Hiç tanımadığı birini bu soğukta üşümesin diye aracına aldığı kişi tarafından öldürülen taksi şoförü Oğuz Erge için çok üzüldüm.
Katilin pişkin pişkin “Demek ki herkese güvenmemek gerekiyormuş” sözleri pes dedirtti doğrusu.
Sana yardım eden birini sırf canın istedi diye öldürmek ve sonra da bu sözleri söylemek akıl alır gibi değil.
Her yazımda vurguladığım üzere 'insanlığımızı kaybediyoruz' söylemini kanıtlar nitelikte oldu.
Evine ekmek götürmek için direksiyon sallayan bir baba, vicdanıyla hareket ederek belki de herkesi kendi gibi zannettiği bir anda arkadan vuruldu.

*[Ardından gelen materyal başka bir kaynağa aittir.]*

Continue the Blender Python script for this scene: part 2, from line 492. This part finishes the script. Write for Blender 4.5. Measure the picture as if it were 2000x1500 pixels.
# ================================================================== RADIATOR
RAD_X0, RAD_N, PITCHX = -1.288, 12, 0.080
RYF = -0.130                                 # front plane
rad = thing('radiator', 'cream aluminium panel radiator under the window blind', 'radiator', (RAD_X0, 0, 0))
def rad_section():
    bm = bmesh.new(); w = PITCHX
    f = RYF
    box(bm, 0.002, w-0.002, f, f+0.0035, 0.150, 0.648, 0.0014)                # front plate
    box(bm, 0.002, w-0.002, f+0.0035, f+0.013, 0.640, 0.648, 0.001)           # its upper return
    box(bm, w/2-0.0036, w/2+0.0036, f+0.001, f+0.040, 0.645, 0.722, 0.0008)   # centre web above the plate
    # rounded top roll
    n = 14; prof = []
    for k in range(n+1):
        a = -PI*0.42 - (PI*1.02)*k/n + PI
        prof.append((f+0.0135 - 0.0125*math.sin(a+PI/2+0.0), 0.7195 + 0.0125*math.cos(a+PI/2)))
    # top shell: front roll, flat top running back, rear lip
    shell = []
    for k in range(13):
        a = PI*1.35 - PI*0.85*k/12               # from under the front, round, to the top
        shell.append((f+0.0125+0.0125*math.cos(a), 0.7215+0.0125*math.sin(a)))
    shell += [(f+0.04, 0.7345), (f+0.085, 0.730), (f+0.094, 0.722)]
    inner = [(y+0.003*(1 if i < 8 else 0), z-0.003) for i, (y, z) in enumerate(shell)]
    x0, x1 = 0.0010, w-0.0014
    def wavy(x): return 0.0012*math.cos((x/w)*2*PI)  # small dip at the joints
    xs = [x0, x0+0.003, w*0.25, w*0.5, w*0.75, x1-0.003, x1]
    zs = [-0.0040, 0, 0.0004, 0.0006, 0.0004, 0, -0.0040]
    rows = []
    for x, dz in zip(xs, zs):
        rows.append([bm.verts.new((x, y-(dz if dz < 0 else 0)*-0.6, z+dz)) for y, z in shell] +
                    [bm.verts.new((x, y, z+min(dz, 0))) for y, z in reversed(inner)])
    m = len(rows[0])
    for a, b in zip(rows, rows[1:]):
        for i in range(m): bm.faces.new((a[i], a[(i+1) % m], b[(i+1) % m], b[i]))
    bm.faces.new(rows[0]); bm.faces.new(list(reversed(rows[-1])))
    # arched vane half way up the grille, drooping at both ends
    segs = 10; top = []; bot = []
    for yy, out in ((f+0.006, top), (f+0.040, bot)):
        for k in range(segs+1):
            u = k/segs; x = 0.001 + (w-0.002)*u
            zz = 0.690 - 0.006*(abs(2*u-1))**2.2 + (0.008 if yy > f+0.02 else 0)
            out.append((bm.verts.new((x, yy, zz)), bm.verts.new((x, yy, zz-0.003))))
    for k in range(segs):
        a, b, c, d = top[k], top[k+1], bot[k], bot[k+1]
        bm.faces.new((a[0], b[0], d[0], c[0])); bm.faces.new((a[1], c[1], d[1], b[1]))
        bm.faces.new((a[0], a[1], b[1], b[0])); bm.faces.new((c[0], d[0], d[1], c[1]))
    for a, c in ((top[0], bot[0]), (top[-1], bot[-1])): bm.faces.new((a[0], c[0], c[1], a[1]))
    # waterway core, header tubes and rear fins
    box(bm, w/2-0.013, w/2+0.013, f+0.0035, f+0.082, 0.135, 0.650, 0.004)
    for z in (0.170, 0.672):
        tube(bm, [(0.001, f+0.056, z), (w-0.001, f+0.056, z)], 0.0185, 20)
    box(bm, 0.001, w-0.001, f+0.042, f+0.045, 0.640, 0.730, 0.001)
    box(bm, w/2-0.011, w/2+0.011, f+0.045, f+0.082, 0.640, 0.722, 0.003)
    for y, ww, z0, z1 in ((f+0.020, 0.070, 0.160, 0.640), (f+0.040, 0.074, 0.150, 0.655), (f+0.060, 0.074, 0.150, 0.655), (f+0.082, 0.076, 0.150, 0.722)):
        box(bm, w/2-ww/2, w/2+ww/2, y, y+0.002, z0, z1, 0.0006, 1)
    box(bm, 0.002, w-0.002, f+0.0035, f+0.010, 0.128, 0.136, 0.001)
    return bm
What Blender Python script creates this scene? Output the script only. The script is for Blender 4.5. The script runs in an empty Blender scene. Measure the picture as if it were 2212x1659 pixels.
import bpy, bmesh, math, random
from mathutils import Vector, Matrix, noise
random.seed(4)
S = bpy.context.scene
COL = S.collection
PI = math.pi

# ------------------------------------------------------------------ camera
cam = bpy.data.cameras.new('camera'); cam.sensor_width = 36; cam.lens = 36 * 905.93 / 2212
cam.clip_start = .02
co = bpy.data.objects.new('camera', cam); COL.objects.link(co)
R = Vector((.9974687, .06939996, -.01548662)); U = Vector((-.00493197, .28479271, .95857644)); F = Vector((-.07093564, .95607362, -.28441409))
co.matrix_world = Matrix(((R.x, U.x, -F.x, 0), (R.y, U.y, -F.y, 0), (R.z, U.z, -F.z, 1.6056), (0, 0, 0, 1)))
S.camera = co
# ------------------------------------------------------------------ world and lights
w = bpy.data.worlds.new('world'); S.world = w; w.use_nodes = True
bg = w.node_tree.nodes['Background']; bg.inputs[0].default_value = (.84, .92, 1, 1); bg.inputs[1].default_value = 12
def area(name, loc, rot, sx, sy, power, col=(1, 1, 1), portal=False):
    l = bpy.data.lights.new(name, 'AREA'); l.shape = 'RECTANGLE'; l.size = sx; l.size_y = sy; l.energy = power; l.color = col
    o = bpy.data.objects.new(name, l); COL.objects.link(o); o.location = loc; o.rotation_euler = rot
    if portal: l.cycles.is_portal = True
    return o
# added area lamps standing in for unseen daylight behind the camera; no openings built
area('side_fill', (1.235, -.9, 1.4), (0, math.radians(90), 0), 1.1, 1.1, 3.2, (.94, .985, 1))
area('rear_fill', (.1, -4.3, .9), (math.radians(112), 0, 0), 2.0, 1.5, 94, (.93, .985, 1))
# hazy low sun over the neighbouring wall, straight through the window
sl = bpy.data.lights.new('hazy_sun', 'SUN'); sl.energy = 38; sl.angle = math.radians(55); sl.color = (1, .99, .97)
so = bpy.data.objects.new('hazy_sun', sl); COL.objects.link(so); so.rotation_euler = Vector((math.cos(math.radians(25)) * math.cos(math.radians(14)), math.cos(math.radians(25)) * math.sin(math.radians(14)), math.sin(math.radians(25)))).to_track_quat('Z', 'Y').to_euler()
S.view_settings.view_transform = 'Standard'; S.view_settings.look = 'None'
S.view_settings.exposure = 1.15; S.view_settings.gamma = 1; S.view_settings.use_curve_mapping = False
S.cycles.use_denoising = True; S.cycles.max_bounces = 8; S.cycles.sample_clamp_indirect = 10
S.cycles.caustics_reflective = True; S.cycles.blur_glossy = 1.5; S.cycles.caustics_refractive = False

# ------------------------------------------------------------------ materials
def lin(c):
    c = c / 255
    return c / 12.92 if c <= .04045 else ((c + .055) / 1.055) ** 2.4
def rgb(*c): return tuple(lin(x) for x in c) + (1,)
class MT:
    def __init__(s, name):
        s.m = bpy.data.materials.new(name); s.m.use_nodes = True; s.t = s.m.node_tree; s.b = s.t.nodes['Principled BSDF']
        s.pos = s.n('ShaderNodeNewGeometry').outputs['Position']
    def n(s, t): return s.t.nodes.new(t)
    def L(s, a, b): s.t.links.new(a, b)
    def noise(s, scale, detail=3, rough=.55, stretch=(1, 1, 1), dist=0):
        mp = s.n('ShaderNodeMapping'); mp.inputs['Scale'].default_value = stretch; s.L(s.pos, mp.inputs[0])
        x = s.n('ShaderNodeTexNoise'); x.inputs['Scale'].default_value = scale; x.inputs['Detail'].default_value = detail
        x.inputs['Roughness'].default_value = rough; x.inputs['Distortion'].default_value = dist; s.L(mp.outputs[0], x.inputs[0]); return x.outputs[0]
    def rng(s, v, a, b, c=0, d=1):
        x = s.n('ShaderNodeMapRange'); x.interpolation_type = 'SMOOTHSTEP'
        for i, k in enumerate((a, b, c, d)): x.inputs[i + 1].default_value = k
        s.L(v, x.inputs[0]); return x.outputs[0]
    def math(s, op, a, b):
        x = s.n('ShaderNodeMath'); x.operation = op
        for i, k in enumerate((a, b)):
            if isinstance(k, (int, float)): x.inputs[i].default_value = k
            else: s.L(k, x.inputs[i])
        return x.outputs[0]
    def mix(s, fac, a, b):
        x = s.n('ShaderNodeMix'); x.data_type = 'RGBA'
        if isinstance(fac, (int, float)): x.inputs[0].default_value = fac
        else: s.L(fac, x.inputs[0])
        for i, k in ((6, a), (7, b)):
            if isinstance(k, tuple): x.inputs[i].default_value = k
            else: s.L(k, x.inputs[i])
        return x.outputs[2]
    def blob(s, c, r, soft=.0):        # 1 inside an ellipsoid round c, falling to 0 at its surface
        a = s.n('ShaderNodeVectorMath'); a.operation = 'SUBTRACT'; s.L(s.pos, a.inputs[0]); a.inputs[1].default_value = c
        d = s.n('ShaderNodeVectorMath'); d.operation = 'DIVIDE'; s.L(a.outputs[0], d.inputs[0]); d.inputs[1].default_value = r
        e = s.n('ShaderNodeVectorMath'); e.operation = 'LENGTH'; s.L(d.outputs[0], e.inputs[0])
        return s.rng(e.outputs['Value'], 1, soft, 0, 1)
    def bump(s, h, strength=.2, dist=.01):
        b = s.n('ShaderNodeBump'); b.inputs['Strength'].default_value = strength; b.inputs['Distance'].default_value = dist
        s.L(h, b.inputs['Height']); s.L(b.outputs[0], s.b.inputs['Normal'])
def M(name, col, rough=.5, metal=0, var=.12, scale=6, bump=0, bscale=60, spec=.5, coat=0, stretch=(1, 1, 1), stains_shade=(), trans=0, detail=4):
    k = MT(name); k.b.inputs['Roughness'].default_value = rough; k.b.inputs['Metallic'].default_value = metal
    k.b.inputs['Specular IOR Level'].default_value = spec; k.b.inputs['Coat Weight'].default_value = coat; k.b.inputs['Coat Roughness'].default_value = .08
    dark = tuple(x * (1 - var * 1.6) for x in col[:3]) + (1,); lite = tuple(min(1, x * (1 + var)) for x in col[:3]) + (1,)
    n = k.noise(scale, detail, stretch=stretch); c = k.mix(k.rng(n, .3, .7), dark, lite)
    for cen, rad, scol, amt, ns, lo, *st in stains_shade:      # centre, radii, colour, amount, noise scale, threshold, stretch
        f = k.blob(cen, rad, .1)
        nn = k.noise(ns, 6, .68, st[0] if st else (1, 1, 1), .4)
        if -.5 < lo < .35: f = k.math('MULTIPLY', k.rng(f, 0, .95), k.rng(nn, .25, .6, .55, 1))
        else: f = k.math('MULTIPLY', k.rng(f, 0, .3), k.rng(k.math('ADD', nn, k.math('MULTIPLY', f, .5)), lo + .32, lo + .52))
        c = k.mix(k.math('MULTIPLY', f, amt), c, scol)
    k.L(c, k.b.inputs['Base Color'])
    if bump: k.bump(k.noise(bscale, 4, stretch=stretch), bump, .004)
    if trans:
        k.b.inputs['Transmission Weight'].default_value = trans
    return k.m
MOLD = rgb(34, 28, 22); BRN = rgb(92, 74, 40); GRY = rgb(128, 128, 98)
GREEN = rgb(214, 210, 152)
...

Kendi halinde hayatını devam ettiren Diyarbakırlı Ramazan hoca diye tanınan Ramazan Pişkin de hiç tanımadığı biri tarafından namaz kılarken öldürüldü.
Eline bıçak alan bir şahsın tanımadığı insanları çeşitli yerlerinden bıçakladığı haberlerini de gördük.
Güvendikçe arkadan vuruluyoruz! Kime güveneceğimizi şaşırıyoruz!
Ne olaylar gördük...
Çocuk tacizcilerini, boşanmayı hazmedemeyen kocaların eşlerini öldürmesini, 'Nasıl olsa iki ay yatar çıkarım' diyen magandaları ve dahasını...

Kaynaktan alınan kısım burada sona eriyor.